Schwartz is Condorcet-like because a CW will always be in the Schwartz 
set, and Smith (and Schwartz) is a reasonable extension of the Condorcet 
criterion (from "a candidate who is preferred to all others should win" 
to "of a group where the group is preferred to all outside the group, a 
group member should win"). Minmax is Condorcet yet not Schwartz, but 
anything that's Schwartz is also Condorcet.
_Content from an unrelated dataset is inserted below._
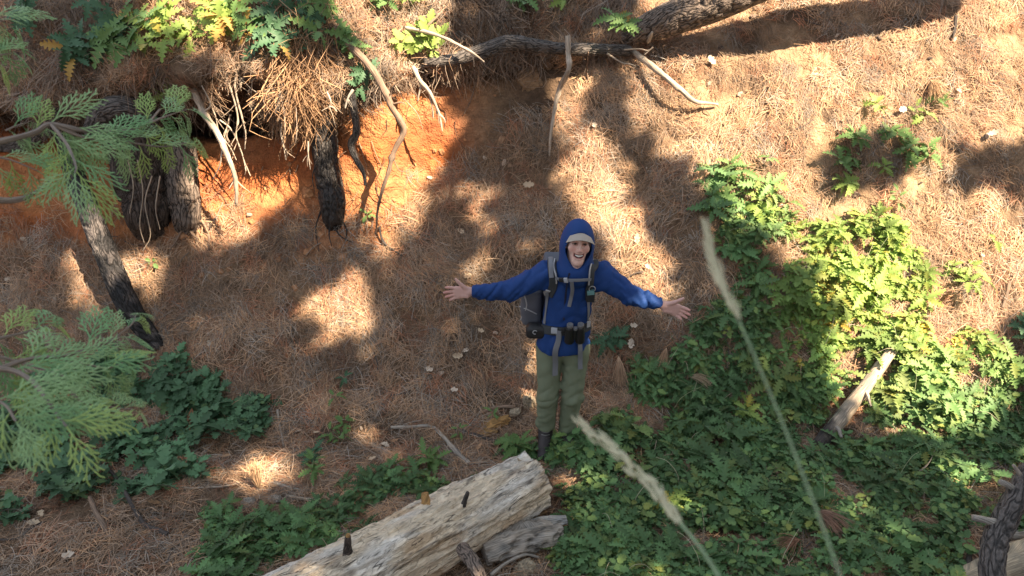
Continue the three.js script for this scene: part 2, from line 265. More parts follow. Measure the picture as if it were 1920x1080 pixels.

> Also party lists could be used. One approach to breaking cycles and
> identifying clone sets would be to not to count the votes of fellow
> party members against the candidates (not before all candidates of
> the competing parties/branches have been eliminated). How did you use
> D'Hondt without parties?

I used the Condorcet idea. First iteration: elect as for a single winner 
(this includes the legitimate single winner so that a runoff never hurts 
him). Second iteration: count ballots as usual, but all preferences 
below the winner of the first iteration count half. So, for instance,

A > B > C > D
with B as first iteration winner
counts C > D as 0.5 victory of C over D.

Then generate a social ordering based on the new matrix, eliminate the 
winner of the first iteration from that ordering, and pick whoever won 
as the winner of the second iteration. The winners from each iteration 
go to the runoff.

The full method is given somewhere in the archive, just search for 
"D'Hondt without lists"; but for runoffs, there are just two iterations, 
so it's as simple as this (I think; it's late and so I may have made an 
error).

If you're going to use party list, I don't see much point in a runoff. 
Either it'll be multiwinner, in which case a runoff doesn't make much 
sense, or it'll be single-winner, in which case you can just use the 
equivalent single-winner method. For ordinary party list, that method 
would be Plurality; instead of voting for a party, vote for the party's 
designated "appointee".

> Sorry about making only "opposite proposals" :-). Schwartz and
> partyless approaches may be ok too. And use of some sequential
> approach to break a Condorcet cycle as well.

What kind of sequential approaches were you thinking of?